Please give the data below again in full, exactly as it stands.

Entries from a dataset
___
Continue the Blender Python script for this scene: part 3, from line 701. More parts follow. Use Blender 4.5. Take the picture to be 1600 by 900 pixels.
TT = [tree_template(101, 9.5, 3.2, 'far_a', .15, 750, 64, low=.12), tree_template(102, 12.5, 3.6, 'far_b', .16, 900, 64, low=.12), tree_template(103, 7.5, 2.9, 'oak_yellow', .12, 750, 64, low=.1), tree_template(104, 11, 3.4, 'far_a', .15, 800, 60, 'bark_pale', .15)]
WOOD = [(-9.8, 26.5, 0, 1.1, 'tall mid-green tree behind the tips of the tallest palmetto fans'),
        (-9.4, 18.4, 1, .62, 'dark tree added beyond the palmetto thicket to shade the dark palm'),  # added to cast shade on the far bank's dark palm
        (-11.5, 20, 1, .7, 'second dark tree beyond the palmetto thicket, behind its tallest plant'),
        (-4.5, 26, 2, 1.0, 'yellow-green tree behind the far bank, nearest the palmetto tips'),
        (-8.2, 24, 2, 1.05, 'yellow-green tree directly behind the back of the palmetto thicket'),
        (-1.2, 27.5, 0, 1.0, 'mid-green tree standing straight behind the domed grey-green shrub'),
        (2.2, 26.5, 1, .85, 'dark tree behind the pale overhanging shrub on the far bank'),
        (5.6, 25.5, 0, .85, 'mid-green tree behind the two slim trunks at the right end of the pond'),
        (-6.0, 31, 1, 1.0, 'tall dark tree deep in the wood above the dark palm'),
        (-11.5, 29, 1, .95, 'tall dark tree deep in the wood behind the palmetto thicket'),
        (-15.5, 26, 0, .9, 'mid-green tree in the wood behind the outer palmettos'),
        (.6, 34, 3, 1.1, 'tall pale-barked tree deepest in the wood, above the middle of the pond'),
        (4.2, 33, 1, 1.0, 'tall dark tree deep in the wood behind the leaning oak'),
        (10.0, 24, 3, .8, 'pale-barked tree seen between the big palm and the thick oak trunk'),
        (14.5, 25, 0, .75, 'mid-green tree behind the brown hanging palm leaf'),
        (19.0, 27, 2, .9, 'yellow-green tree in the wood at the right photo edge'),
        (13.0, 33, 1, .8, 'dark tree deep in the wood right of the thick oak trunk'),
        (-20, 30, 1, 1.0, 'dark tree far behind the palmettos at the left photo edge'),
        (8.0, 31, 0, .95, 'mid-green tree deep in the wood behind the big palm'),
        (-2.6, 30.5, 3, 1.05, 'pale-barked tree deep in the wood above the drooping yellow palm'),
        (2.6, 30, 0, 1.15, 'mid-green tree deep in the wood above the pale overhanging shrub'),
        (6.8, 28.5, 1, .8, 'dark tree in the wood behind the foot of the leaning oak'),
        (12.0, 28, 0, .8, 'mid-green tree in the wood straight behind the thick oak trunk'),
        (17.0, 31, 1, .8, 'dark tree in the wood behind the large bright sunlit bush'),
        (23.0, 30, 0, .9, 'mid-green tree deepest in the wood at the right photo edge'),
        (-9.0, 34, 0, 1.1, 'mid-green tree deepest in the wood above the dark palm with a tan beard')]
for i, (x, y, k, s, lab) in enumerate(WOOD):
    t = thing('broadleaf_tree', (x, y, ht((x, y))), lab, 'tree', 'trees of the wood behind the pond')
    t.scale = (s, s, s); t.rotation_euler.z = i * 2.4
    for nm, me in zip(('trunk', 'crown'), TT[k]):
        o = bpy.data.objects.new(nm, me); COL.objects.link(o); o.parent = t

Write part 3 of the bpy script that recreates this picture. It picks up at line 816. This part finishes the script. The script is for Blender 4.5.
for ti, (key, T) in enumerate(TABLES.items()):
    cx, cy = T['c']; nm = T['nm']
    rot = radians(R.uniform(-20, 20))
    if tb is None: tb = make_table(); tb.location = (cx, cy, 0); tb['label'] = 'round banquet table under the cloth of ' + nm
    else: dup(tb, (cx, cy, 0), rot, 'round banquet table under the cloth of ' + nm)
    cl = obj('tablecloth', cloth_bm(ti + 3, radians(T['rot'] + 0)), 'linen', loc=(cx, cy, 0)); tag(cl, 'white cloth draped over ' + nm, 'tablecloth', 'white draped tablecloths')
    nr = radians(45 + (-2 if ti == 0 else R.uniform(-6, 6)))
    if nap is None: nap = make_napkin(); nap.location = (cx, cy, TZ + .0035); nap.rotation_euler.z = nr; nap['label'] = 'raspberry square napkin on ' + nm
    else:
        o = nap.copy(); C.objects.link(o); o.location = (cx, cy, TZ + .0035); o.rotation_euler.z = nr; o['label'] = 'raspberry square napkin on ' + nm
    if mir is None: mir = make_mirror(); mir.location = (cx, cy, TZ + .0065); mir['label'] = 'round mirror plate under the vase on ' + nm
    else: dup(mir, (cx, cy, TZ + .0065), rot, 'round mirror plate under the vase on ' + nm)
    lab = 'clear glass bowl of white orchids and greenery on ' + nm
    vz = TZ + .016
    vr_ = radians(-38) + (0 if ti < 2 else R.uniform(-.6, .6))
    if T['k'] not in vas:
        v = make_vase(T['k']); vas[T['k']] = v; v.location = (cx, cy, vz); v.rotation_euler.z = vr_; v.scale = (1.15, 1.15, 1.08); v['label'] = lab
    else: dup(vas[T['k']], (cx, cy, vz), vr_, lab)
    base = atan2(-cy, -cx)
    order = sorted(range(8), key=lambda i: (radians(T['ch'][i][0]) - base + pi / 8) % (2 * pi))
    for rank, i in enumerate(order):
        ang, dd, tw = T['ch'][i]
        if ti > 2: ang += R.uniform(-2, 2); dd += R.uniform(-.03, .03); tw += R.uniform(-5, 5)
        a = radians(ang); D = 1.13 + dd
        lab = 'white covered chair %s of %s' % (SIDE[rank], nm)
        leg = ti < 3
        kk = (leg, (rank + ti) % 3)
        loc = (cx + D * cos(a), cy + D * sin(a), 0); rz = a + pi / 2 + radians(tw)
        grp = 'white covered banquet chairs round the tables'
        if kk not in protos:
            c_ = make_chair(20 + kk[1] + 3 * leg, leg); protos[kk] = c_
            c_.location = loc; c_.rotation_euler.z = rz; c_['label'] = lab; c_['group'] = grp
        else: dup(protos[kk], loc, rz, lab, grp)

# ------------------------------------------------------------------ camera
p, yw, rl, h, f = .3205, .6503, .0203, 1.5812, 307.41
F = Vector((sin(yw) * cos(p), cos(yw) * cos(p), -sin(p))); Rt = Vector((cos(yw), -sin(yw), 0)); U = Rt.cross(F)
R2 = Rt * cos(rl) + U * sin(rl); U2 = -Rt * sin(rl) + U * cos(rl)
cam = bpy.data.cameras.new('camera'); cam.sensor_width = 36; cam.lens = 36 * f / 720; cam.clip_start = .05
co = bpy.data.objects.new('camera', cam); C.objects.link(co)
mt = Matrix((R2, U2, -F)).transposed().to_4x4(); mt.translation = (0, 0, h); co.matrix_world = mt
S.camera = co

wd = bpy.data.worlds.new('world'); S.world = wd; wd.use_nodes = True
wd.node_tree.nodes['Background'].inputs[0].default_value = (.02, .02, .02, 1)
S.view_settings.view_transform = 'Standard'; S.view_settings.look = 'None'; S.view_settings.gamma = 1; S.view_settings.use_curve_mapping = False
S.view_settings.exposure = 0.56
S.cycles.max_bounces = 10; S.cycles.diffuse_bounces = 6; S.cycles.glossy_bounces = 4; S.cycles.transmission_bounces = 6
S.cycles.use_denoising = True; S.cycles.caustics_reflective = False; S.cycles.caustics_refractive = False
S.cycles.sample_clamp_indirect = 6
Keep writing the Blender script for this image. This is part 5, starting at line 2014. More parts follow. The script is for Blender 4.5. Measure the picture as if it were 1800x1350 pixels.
___
== Output ==
Continue the Blender Python script for this scene: part 3, from line 701. More parts follow. Use Blender 4.5. Take the picture to be 1600 by 900 pixels.
TT = [tree_template(101, 9.5, 3.2, 'far_a', .15, 750, 64, low=.12), tree_template(102, 12.5, 3.6, 'far_b', .16, 900, 64, low=.12), tree_template(103, 7.5, 2.9, 'oak_yellow', .12, 750, 64, low=.1), tree_template(104, 11, 3.4, 'far_a', .15, 800, 60, 'bark_pale', .15)]
WOOD = [(-9.8, 26.5, 0, 1.1, 'tall mid-green tree behind the tips of the tallest palmetto fans'),
        (-9.4, 18.4, 1, .62, 'dark tree added beyond the palmetto thicket to shade the dark palm'),  # added to cast shade on the far bank's dark palm
        (-11.5, 20, 1, .7, 'second dark tree beyond the palmetto thicket, behind its tallest plant'),
        (-4.5, 26, 2, 1.0, 'yellow-green tree behind the far bank, nearest the palmetto tips'),
        (-8.2, 24, 2, 1.05, 'yellow-green tree directly behind the back of the palmetto thicket'),
        (-1.2, 27.5, 0, 1.0, 'mid-green tree standing straight behind the domed grey-green shrub'),
        (2.2, 26.5, 1, .85, 'dark tree behind the pale overhanging shrub on the far bank'),
        (5.6, 25.5, 0, .85, 'mid-green tree behind the two slim trunks at the right end of the pond'),
        (-6.0, 31, 1, 1.0, 'tall dark tree deep in the wood above the dark palm'),
        (-11.5, 29, 1, .95, 'tall dark tree deep in the wood behind the palmetto thicket'),
        (-15.5, 26, 0, .9, 'mid-green tree in the wood behind the outer palmettos'),
        (.6, 34, 3, 1.1, 'tall pale-barked tree deepest in the wood, above the middle of the pond'),
        (4.2, 33, 1, 1.0, 'tall dark tree deep in the wood behind the leaning oak'),
        (10.0, 24, 3, .8, 'pale-barked tree seen between the big palm and the thick oak trunk'),
        (14.5, 25, 0, .75, 'mid-green tree behind the brown hanging palm leaf'),
        (19.0, 27, 2, .9, 'yellow-green tree in the wood at the right photo edge'),
        (13.0, 33, 1, .8, 'dark tree deep in the wood right of the thick oak trunk'),
        (-20, 30, 1, 1.0, 'dark tree far behind the palmettos at the left photo edge'),
        (8.0, 31, 0, .95, 'mid-green tree deep in the wood behind the big palm'),
        (-2.6, 30.5, 3, 1.05, 'pale-barked tree deep in the wood above the drooping yellow palm'),
        (2.6, 30, 0, 1.15, 'mid-green tree deep in the wood above the pale overhanging shrub'),
        (6.8, 28.5, 1, .8, 'dark tree in the wood behind the foot of the leaning oak'),
        (12.0, 28, 0, .8, 'mid-green tree in the wood straight behind the thick oak trunk'),
        (17.0, 31, 1, .8, 'dark tree in the wood behind the large bright sunlit bush'),
        (23.0, 30, 0, .9, 'mid-green tree deepest in the wood at the right photo edge'),
        (-9.0, 34, 0, 1.1, 'mid-green tree deepest in the wood above the dark palm with a tan beard')]
for i, (x, y, k, s, lab) in enumerate(WOOD):
    t = thing('broadleaf_tree', (x, y, ht((x, y))), lab, 'tree', 'trees of the wood behind the pond')
    t.scale = (s, s, s); t.rotation_euler.z = i * 2.4
    for nm, me in zip(('trunk', 'crown'), TT[k]):
        o = bpy.data.objects.new(nm, me); COL.objects.link(o); o.parent = t

Write part 3 of the bpy script that recreates this picture. It picks up at line 816. This part finishes the script. The script is for Blender 4.5.
for ti, (key, T) in enumerate(TABLES.items()):
    cx, cy = T['c']; nm = T['nm']
    rot = radians(R.uniform(-20, 20))
    if tb is None: tb = make_table(); tb.location = (cx, cy, 0); tb['label'] = 'round banquet table under the cloth of ' + nm
    else: dup(tb, (cx, cy, 0), rot, 'round banquet table under the cloth of ' + nm)
    cl = obj('tablecloth', cloth_bm(ti + 3, radians(T['rot'] + 0)), 'linen', loc=(cx, cy, 0)); tag(cl, 'white cloth draped over ' + nm, 'tablecloth', 'white draped tablecloths')
    nr = radians(45 + (-2 if ti == 0 else R.uniform(-6, 6)))
    if nap is None: nap = make_napkin(); nap.location = (cx, cy, TZ + .0035); nap.rotation_euler.z = nr; nap['label'] = 'raspberry square napkin on ' + nm
    else:
        o = nap.copy(); C.objects.link(o); o.location = (cx, cy, TZ + .0035); o.rotation_euler.z = nr; o['label'] = 'raspberry square napkin on ' + nm
    if mir is None: mir = make_mirror(); mir.location = (cx, cy, TZ + .0065); mir['label'] = 'round mirror plate under the vase on ' + nm
    else: dup(mir, (cx, cy, TZ + .0065), rot, 'round mirror plate under the vase on ' + nm)
    lab = 'clear glass bowl of white orchids and greenery on ' + nm
    vz = TZ + .016
    vr_ = radians(-38) + (0 if ti < 2 else R.uniform(-.6, .6))
    if T['k'] not in vas:
        v = make_vase(T['k']); vas[T['k']] = v; v.location = (cx, cy, vz); v.rotation_euler.z = vr_; v.scale = (1.15, 1.15, 1.08); v['label'] = lab
    else: dup(vas[T['k']], (cx, cy, vz), vr_, lab)
    base = atan2(-cy, -cx)
    order = sorted(range(8), key=lambda i: (radians(T['ch'][i][0]) - base + pi / 8) % (2 * pi))
    for rank, i in enumerate(order):
        ang, dd, tw = T['ch'][i]
        if ti > 2: ang += R.uniform(-2, 2); dd += R.uniform(-.03, .03); tw += R.uniform(-5, 5)
        a = radians(ang); D = 1.13 + dd
        lab = 'white covered chair %s of %s' % (SIDE[rank], nm)
        leg = ti < 3
        kk = (leg, (rank + ti) % 3)
        loc = (cx + D * cos(a), cy + D * sin(a), 0); rz = a + pi / 2 + radians(tw)
        grp = 'white covered banquet chairs round the tables'
        if kk not in protos:
            c_ = make_chair(20 + kk[1] + 3 * leg, leg); protos[kk] = c_
            c_.location = loc; c_.rotation_euler.z = rz; c_['label'] = lab; c_['group'] = grp
        else: dup(protos[kk], loc, rz, lab, grp)

# ------------------------------------------------------------------ camera
p, yw, rl, h, f = .3205, .6503, .0203, 1.5812, 307.41
F = Vector((sin(yw) * cos(p), cos(yw) * cos(p), -sin(p))); Rt = Vector((cos(yw), -sin(yw), 0)); U = Rt.cross(F)
R2 = Rt * cos(rl) + U * sin(rl); U2 = -Rt * sin(rl) + U * cos(rl)
cam = bpy.data.cameras.new('camera'); cam.sensor_width = 36; cam.lens = 36 * f / 720; cam.clip_start = .05
co = bpy.data.objects.new('camera', cam); C.objects.link(co)
mt = Matrix((R2, U2, -F)).transposed().to_4x4(); mt.translation = (0, 0, h); co.matrix_world = mt
S.camera = co

wd = bpy.data.worlds.new('world'); S.world = wd; wd.use_nodes = True
wd.node_tree.nodes['Background'].inputs[0].default_value = (.02, .02, .02, 1)
S.view_settings.view_transform = 'Standard'; S.view_settings.look = 'None'; S.view_settings.gamma = 1; S.view_settings.use_curve_mapping = False
S.view_settings.exposure = 0.56
S.cycles.max_bounces = 10; S.cycles.diffuse_bounces = 6; S.cycles.glossy_bounces = 4; S.cycles.transmission_bounces = 6
S.cycles.use_denoising = True; S.cycles.caustics_reflective = False; S.cycles.caustics_refractive = False
S.cycles.sample_clamp_indirect = 6
Keep writing the Blender script for this image. This is part 5, starting at line 2014. More parts follow. The script is for Blender 4.5. Measure the picture as if it were 1800x1350 pixels.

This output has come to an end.